Critics argue that the President does not want to solve the land question, so as to keep what he sees as his trump card for the next election in 2002. Making grand announcements when it is obvious that nothing is actually happening on the ground does nothing to dispel that impression. A week down the road, with more farm invasions, more death threats and not a single person given land, those who have been squatting in makeshift shelters are only becoming more angry and frustrated.

And so are the farmers. Last week a group of farmers in Glendale, 40 miles north of Harare, went on strike. Over a breakfast of wholemeal toast and instant coffee, Richard Arkell said: "For the past five months, we've been wondering what was going to happen tomorrow. When we stopped work, at least we knew what tomorrow would bring. We had regained some control over our lives."

The authorities, grappling with an acute shortage of foreign exchange, know the importance of farms to the economy. Three days later, the police had begun to take action and the Glendale farmers began watering their wheat again, lifting the spectre of bread shortages later this year.

Before the strike, government supporters had forced their way inside the gate of one of Mr Arkell's neighbours and lit fires on his front lawn, while singing war songs about killing whites. He ran for his life.

Mr Arkell knows that the police are not going to evict the squatters. "But we want to be able to carry on with our work. [Protesters] should remain 100 yards from our homes, they mustn't interfere with the farmers, our wives or workers, and they mustn't demand fuel, food, transport, or anything else."

The police agreed to these requests and are now asking farmers to lay charges against anyone stealing or being violent. Two squatters' leaders have been arrested. Others have moved to a corner of a nearby farm. They refuse to speak to reporters "until we receive instructions from our superiors". They live in shacks made from plastic sheets. A Zimbabwe flag flutters in the wind, while washing is hanging on a wire fence. From time to time they go into the wheat fields and drive pegs into the ground, marking out "their" plots. But as long as they don't demand the farm labourers stop work, farmers accept this as progress in Zimbabwe.

Farmers in other areas are following the Glendale example. Mr King's Dorking farm, which supplies Harare supermarkets with dairy produce, is 15 miles away. He and his neighbours went on a one-day strike last week. The next day he was issued with a 24-hour ultimatum to pack his bags.
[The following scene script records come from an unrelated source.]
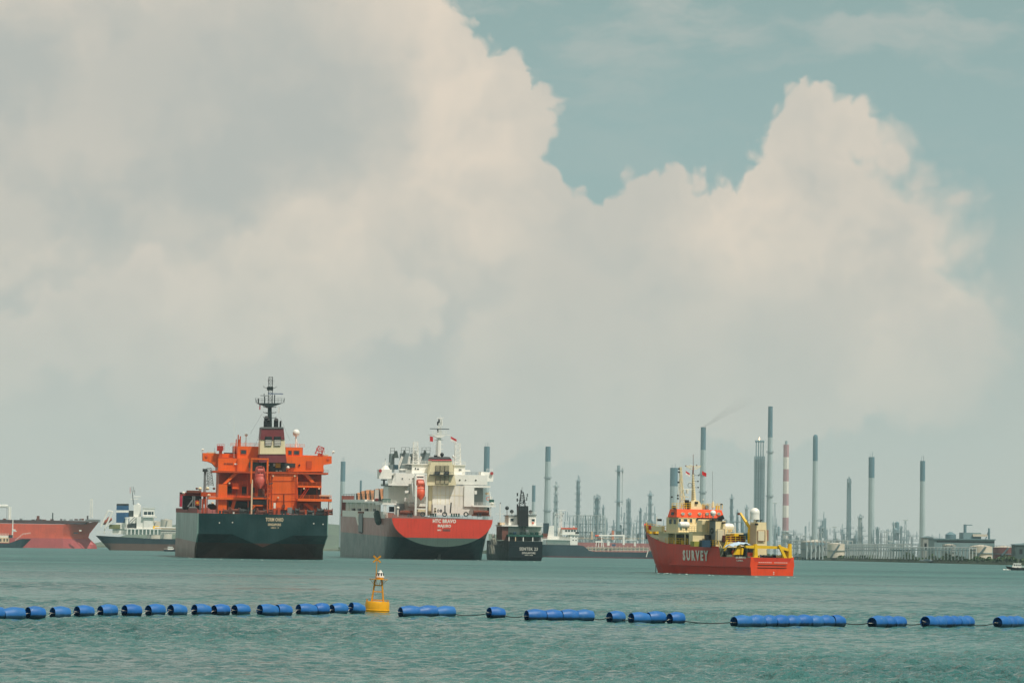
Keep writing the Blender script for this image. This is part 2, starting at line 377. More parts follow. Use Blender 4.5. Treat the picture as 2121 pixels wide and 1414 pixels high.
def build_water():
    ys = [-650.0, -200.0, 0.0, 20.0, 40.0, 55.0]
    while ys[-1] < 1300: ys.append(ys[-1] + max(0.14, 0.0019 * ys[-1]))
    while ys[-1] < 7300: ys.append(ys[-1] * 1.03)
    ts = list(np.arange(-0.215, 0.2151, 0.0010))
    t = 0.215; side = []
    while t < 1.2: t *= 1.12; side.append(t)
    ts = np.array([-a for a in side[::-1]] + ts + side); ys = np.array(ys)
    wide = np.maximum(np.abs(ys), 900.0 * (ys < 30))[:, None]
    Y = np.repeat(ys[:, None], len(ts), 1); X = wide * ts[None, :]
    X = np.where(ys[:, None] < 30, 900 * ts[None, :] * 3, X)
    dy = np.gradient(ys)[:, None] + 0 * X
    rng = np.random.RandomState(7); Z = np.zeros_like(X)
    n = 90; lam = np.exp(np.concatenate([rng.uniform(math.log(0.36), math.log(2.0), 78), rng.uniform(math.log(2.0), math.log(6.0), 12)]))
    for i in range(n):
        a = rng.normal(math.radians(72), math.radians(40)); kk = 2 * math.pi / lam[i]
        amp = (0.0105 * lam[i] ** 0.6 if lam[i] < 2.0 else 0.0066 * lam[i] ** 0.4) * rng.uniform(0.5, 1.4)
        fade = np.clip((lam[i] / dy - 2.0) / 1.6, 0, 1)
        ph = kk * (X * math.cos(a) + Y * math.sin(a)) + rng.uniform(0, 6.28)
        s = np.sin(ph + 0.4 * np.sin(ph) + 0.9 * np.sin(0.23 * X + 0.31 * Y + i)); Z += amp * fade * s
    env = 0.75 + 0.5 * np.sin(X * 0.11 + 0.6 * np.sin(Y * 0.05)) * np.sin(Y * 0.07 + 1.3)
    Z *= np.clip(env, 0.35, 1.3) * np.clip((Y - 42) / 12, 0, 1)
    global SEA; SEA = (ys, X, Z)
    nr, nc = X.shape
    me = bpy.data.meshes.new('sea'); me.vertices.add(nr * nc)
    me.vertices.foreach_set('co', np.stack([X, Y, Z], -1).astype(np.float32).ravel())
    idx = (np.arange(nr - 1)[:, None] * nc + np.arange(nc - 1)[None, :]).ravel()
    q = np.stack([idx, idx + 1, idx + nc + 1, idx + nc], -1).astype(np.int32)
    me.loops.add(q.size); me.loops.foreach_set('vertex_index', q.ravel())
    me.polygons.add(len(q)); me.polygons.foreach_set('loop_start', np.arange(0, q.size, 4, dtype=np.int32))
    me.update(calc_edges=True); me.validate(); me.shade_smooth()
    me.materials.append(water_material())
    o = bpy.data.objects.new('sea', me); COL.objects.link(o); return tag(o, 'choppy green sea water', None, None, 'structure')
build_water()
def swell(x, y):                # height of the water surface near a point
    ys, X, Z = SEA; j = int(np.argmin(np.abs(ys - y))); i = int(np.argmin(np.abs(X[j] - x))); return float(Z[max(0, j - 2):j + 3, max(0, i - 3):i + 4].mean())

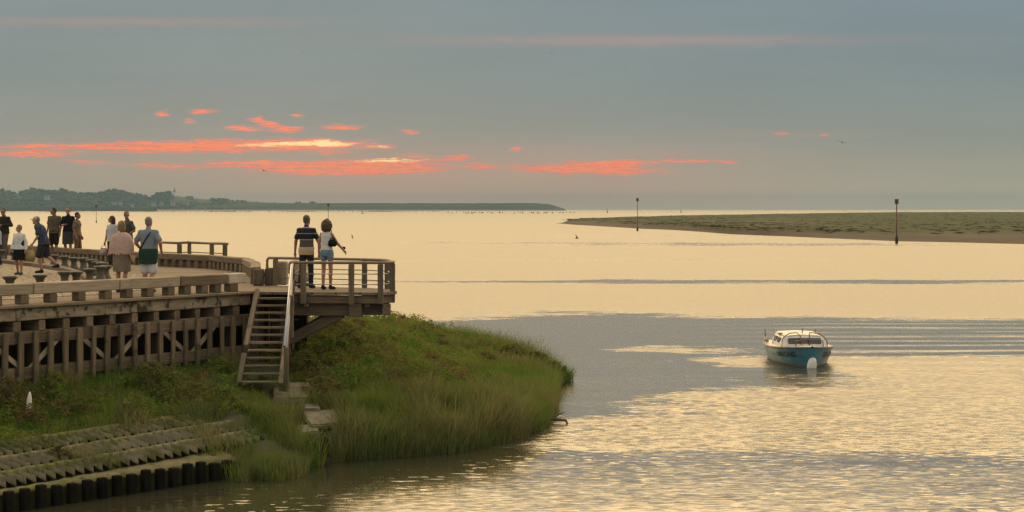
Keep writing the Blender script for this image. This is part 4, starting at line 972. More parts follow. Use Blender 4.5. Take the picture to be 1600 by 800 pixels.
    for _ in range(130):
        cx, cy = rng.uniform(-14, -5), rng.uniform(26, 36.5)
        if slope_s(cx, cy) < 1.9 or (cx-A.x)*FN.x+(cy-A.y)*FN.y < .15 or slope_t(cx, cy) > 8.5: continue
        k = int(rng.integers(8, 24)); rr = rng.uniform(.12, .35); X = cx+rng.normal(0, rr*.6, k); Y = cy+rng.normal(0, rr*.6, k)
        putl(X, Y, hground(X, Y), 24, np.full(k, .09), rng.uniform(.14, .40, k), np.full(k, rng.uniform(.026, .045)), np.full(k, rng.choice([.05, .2, .35, .45, .66, .72, .8, .95])))
    V = np.concatenate(vs); T = np.concatenate(ts); me = np_mesh('bank_weeds', V, T, 4); set_tint(me, np.concatenate(tn))
    tag(link('bank_weeds', me, WEEDM), 'low leafy weeds growing through the grass of the bank', 'weeds', kind='stuff')
build_grass()
def build_bushes():
    def bush(x, y, r, h, n, tint, label, leaf=.035, reed=False, stems=7, cat='bush'):
        z = max(H1(x, y), -.05); e = empty('bush' if not reed else 'reed_clump', (x, y, z), label, cat)
        o1 = np.array
        if reed:
            k = n; X = x+rng.normal(0, r*.45, k); Y = y+rng.normal(0, r*.45, k); Z = np.maximum(hground(X, Y), -.05)
            V, T, c = blades(X, Y, Z, 20, np.full(k, .10), h*rng.uniform(.6, 1.05, k), np.full(k, .011), np.full(k, tint)+rng.normal(0, .08, k), lean=.38)
            me = np_mesh('blades', V, T, 3); set_tint(me, c); link('blades', me, GRASSM, e); return
        k = n; a = rng.uniform(0, 6.28, k); q = rng.random(k)**.7; rr = r*np.sqrt(rng.random(k))*np.sin(np.clip(.35+q*2.6, 0, 3.0))
        X = x+np.cos(a)*rr; Y = y+np.sin(a)*rr; Z = z+q*h*.9
        V, T, c = leaves(X, Y, Z, 16, np.full(k, r*.20), np.full(k, h*.22), np.full(k, leaf), np.full(k, tint)+rng.normal(0, .10, k))
        me = np_mesh('foliage', V, T, 4); set_tint(me, c); link('foliage', me, WEEDM, e)
        bm = bmesh.new()
        for i in range(stems):
            b = rnd.uniform(0, 6.28); d = r*rnd.uniform(.2, .8)
            tube_bm(bm, [(x, y, z-.05), (x+math.cos(b)*d*.4, y+math.sin(b)*d*.4, z+h*.5), (x+math.cos(b)*d, y+math.sin(b)*d, z+h*rnd.uniform(.85, 1.12))], [.014, .009, .003], 5)
        link('stems', bm_mesh(bm, 'stems', True), STEMM, e)
    STEMM = mat('bush stems', (.07, .055, .03), (.05, .04, .022), 5, .8)
    def at(px, y): return PX(px, y).x
    bush(at(12, 30.9), 30.9, .42, .62, 60, .78, 'brownish leafy bush against the wharf posts at the far left')
    bush(at(240, 33.6), 33.6, .55, .60, 90, .62, 'broad mixed green and brown bush at the foot of the wharf')
    bush(at(88, 32.2), 32.2, .30, .45, 36, .30, 'small green climbing bush on the wharf posts right of the white stake')
    bush(at(345, 35.3), 35.3, .38, .45, 46, .25, 'bright green bush under the last wharf posts by the stairs')
    bush(at(92, 28.9), 28.9, .26, .28, 30, .72, 'tangled dark weed clump lying on the ribbed slabs')
    bush(at(503, 34.6), 34.6, .50, .42, 90, .70, 'dark low bush between the flat slab and the broken one')
    bush(at(525, 40.5), 40.5, .8, .85, 130, .50, 'tall yellowish green bush under the viewing platform', .04)
    bush(at(556, 41.5), 41.5, .6, .72, 90, .80, 'brown tinged bush right of the tall yellowish one')
    bush(at(478, 36.6), 36.6, .5, .5, 70, .55, 'dark green bush right beside the foot of the stairs')
    bush(at(800, 47.2), 47.2, .60, .62, 130, .55, 'dark bush on the bank edge against the water, left of the tip', .045)
    bush(at(838, 47.4), 47.4, .52, .62, 110, .6, 'dark bush close to the tip of the bank', .045)
    bush(at(866, 47.3), 47.3, .42, .58, 90, .66, 'last dark bush overhanging the water at the tip of the bank', .045)
    bush(at(414, 30.55), 30.55, .62, .62, 170, .52, 'dense reed clump in the water at the end of the pile row', reed=True, cat='reeds')
    bush(at(455, 31.1), 31.1, .34, .55, 70, .60, 'smaller reed clump left of the lowest concrete slab', reed=True, cat='reeds')
    bush(at(560, 33.3), 33.3, .45, .55, 120, .66, 'straw coloured reed clump at the water below the bank', reed=True, cat='reeds')
    bush(at(879, 47.5), 47.5, .22, .62, 70, .30, 'spiky reed clump at the very tip of the bank', reed=True, cat='reeds')
    # driftwood at the tip
    c = P(868, 661, 0.02)
    bm = bmesh.new(); tube_bm(bm, [c+Vector((-.5, 0, .05)), c+Vector((-.1, .03, .10)), c+Vector((.25, 0, .06)), c+Vector((.34, -.02, -.15))], [.05, .045, .035, .02], 7)
    tube_bm(bm, [c+Vector((-.15, 0, .09)), c+Vector((.1, .1, .2)), c+Vector((.22, .12, .24))], [.03, .02, .008], 6)
    tag(link('driftwood', bm_mesh(bm, 'driftwood', True), WOOD_DARK), 'dark driftwood branch lying in the water at the tip of the bank', 'branch')
build_bushes()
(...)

But when the deadline expired and the squatters returned in a brand new pick-up truck, armed police were waiting for them. Mr King reflects: "Thank God they were here, otherwise who knows what would have happened?" He has received several death threats and, until the strike, the police did nothing.

After a three-hour meeting, Mr King agreed to give the squatters a portion of his farm. Although they said they would not stay to claim it, the situation was defused. But as one of his neighbours observed: "We're not farming any more. We're spending all our time dealing with these invasions."

Mr King says that Mr Mugabe now has a choice - he can either evict the war veterans or let them take over and destroy the country. "A week ago, we believed that he was prepared to let the country melt down. But his appointment of a government of technocrats has given us hope."